Arslan, İstanbul'un yeni havalimanının dünyanın en büyük havalimanı olacağına dikkati çekerek, şöyle konuştu:
"2018'in ilk çeyreğinde, 90 milyon yolcuya hitap eden ilk etabını açacağız ve dünyanın hizmetine sunmuş olacağız. 90 milyonluk ilk etabın açılmasından, yaklaşık 2-3 yıl sonra tam kapasiteye ulaşmasını öngörüyoruz. Havalimanı uzun vadede 2. fazı tamamlandığında 200 milyon yolcuya hizmet edecek. 200 milyon hedefine giderken, 200 milyonun hepsini yapıp yarısının atıl kalmasını istemiyoruz.

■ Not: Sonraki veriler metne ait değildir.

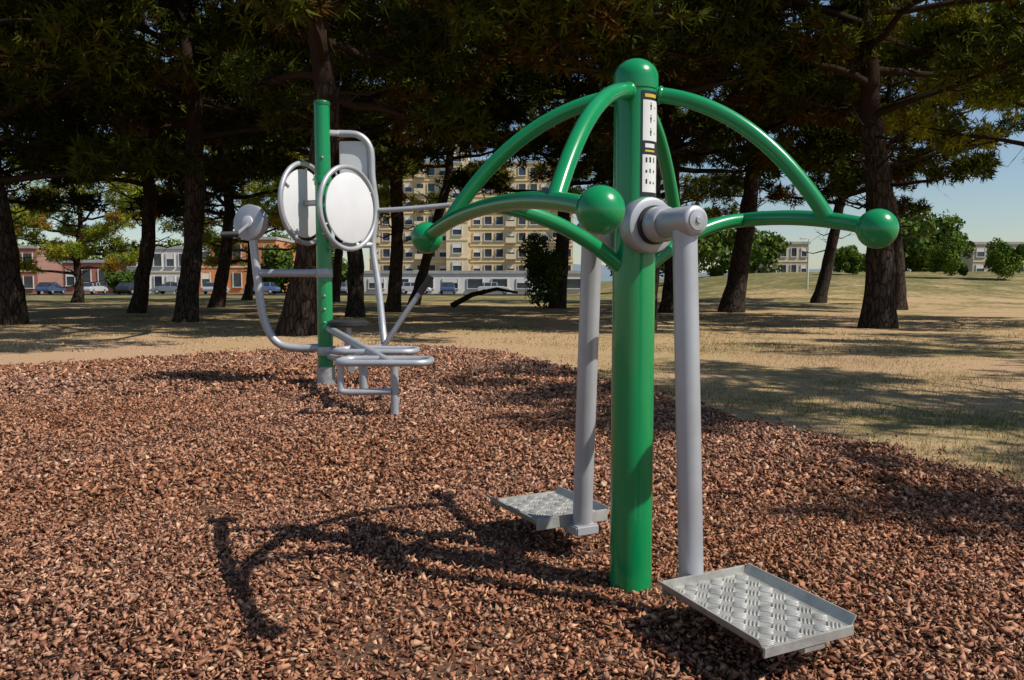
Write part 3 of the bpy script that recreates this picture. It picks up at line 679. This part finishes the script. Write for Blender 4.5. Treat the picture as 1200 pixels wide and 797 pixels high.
M_lamp = simple('lamp_pole_paint', (.5, .58, .5), .5)
tube('pole', [(0, 0, 0), (0, 0, 3.6)], [.07, .05], M_lamp, L, 12); tube('arm', [(0, 0, 3.6), (.05, 0, 3.75), (-.25, 0, 3.8)], .03, M_lamp, L, 8, 4)
box('lamp_head', (-.4, 0, 3.78), (.5, .2, .1), M_grey, L, 0, .03)
Vs = []; n = 90
for i in range(n+1):
    x = -1200+2400*i/n; z = 30+34*noise.noise(Vector((x*.004, 0, 3)))+10*noise.noise(Vector((x*.02, 0, 1)))
    Vs += [(x, 1300, -5), (x, 1500, max(4, z))]
F = [(2*i, 2*i+2, 2*i+3, 2*i+1) for i in range(n)]
obj('distant_hills', Vs, F, simple('hazy_hills', (.16, .21, .24), 1, 0, .2, .01), None, True)

# ---------------------------------------------------------------- light, world, camera
to_sun = Vector((0.926, -0.375, 0)).normalized()*math.cos(A(49.7)); to_sun.z = math.sin(A(49.7))
sl = bpy.data.lights.new('sun', 'SUN'); sl.energy = 4.9; sl.angle = A(.5); sl.color = (1, .95, .87)
so = bpy.data.objects.new('sun', sl); COL.objects.link(so); so.rotation_euler = (-to_sun).to_track_quat('-Z', 'Y').to_euler()
w = bpy.data.worlds.new('World'); sc.world = w; w.use_nodes = True; nt = w.node_tree
sky = nt.nodes.new('ShaderNodeTexSky'); sky.sky_type = 'NISHITA'; sky.sun_disc = False
sky.sun_elevation = A(49.7); sky.sun_rotation = A(112); sky.air_density = 1.1; sky.dust_density = .4; sky.ozone_density = 3.0
bg = nt.nodes['Background']; bg.inputs['Strength'].default_value = 0.10; nt.links.new(sky.outputs[0], bg.inputs[0])
cam = bpy.data.cameras.new('camera'); cam.lens = 28; cam.sensor_width = 36; cam.clip_end = 6000; cam.clip_start = .05
co = bpy.data.objects.new('camera', cam); COL.objects.link(co); co.location = (0, 0, 1.165); co.rotation_euler = (A(90-3.895), 0, 0)
sc.camera = co
sc.view_settings.view_transform = 'Standard'; sc.view_settings.look = 'None'; sc.view_settings.exposure = 0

Dolayısıyla 90 milyonu bitirdikten sonra yolcu artış hızına bağlı olarak, planlayarak etap etap devreye sokacağız. Sonunda da 200 milyona erişecek ama hiçbir şekilde atıl kapasite oluşturmayacağız. 90 milyon, 150 milyon, 200 milyona kademeli gideceğiz ki atıl kapasite oluşmasın, milli kaynakları da israf etmiş olamayalım."

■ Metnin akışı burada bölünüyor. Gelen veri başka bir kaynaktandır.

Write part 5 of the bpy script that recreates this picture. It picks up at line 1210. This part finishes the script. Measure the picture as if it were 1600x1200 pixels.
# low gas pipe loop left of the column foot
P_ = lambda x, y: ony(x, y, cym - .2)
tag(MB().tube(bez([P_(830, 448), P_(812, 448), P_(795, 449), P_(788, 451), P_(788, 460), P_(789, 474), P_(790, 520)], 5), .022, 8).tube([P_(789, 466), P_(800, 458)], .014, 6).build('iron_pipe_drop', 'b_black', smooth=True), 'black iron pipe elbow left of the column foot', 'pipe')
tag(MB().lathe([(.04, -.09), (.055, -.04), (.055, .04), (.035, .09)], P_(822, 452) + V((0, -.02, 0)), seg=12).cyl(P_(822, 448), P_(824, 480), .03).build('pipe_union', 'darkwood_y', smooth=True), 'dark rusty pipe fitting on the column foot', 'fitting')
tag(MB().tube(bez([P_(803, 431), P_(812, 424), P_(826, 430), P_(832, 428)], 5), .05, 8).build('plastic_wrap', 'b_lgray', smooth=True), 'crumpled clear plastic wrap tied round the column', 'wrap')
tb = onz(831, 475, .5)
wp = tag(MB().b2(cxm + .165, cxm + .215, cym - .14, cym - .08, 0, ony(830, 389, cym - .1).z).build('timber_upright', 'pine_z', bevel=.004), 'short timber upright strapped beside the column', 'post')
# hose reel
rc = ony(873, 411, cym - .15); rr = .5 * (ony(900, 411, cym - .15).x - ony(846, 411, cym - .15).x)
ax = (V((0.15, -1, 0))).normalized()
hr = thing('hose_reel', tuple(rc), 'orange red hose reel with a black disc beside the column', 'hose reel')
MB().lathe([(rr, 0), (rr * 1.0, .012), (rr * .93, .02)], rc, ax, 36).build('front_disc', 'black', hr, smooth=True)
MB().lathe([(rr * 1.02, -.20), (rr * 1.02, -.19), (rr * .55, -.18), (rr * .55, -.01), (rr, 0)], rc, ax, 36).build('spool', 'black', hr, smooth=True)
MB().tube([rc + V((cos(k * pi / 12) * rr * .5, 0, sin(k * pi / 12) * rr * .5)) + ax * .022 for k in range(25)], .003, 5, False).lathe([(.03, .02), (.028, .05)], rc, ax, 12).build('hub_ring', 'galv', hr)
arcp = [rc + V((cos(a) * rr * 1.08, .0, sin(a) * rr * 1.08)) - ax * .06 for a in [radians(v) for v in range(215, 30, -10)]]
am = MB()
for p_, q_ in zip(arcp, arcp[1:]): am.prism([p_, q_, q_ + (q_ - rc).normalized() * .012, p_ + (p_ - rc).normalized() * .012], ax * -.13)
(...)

Havalimanlarına gelen uçakların, ülkedeki hava koridorlarını kullanarak katma değer oluşturduklarına işaret eden Arslan, inen her uçağın "konma, konaklama bedeli" ödediğini, her yolcunun bir bedel verdiğini anlattı. İstanbul 3. havalimanın büyüklüğü ve kapasitesi dolayısıyla ABD'den kalkan bir uçağın, İstanbul'a inip, tekrar İstanbul'dan kalkıp Çin'e, Japonya'ya, Kore'ye Afrika'ya gidebileceğine değinen Arslan, böylece transit yolculuğun da Türkiye üzerinden yapılması ve bunun da ayrıca ülkeye bir katma değer oluşturması anlamına geldiğini belirtti.
Arslan, 3. Havalimanında şu anda günde 3 vardiyada yaklaşık 16 bin kişinin çalıştığını, gelecek yıl bu sayının 30 bine çıkacağını aktardı. Havalimanı çalışmalarında yüzde 35'i geçtiklerini dile getiren Arslan, "Dünyada kriz, likidite, para sıkışıklığı varken, Türkiye'nin geleceğine güvenip böyle büyük bir havalimanını 10 milyar avronun üzerinde hemen finanse eden, uzun vadede 20 milyar avroluk finansman sağlanması Türkiye'ye olan güvenin bir göstergesi. Bu güvenin göstergesi olarak, nakit akışında en ufak bir aksama olmadığı gibi, bundan sonraki planlamalarda da en ufak bir aksama olamayacak. Çünkü, bütün bağlantılar, sözleşmeler buna göre yapılmış durumda. İstanbul 3. Havalimanı ile ilgili herhangi bir finans sıkıntısının olmadığını, olmayacağını, 15 Temmuz da dahil hiçbir şekilde etkilenmediğini, insanlarımız bilsin." değerlendirmesinde bulundu.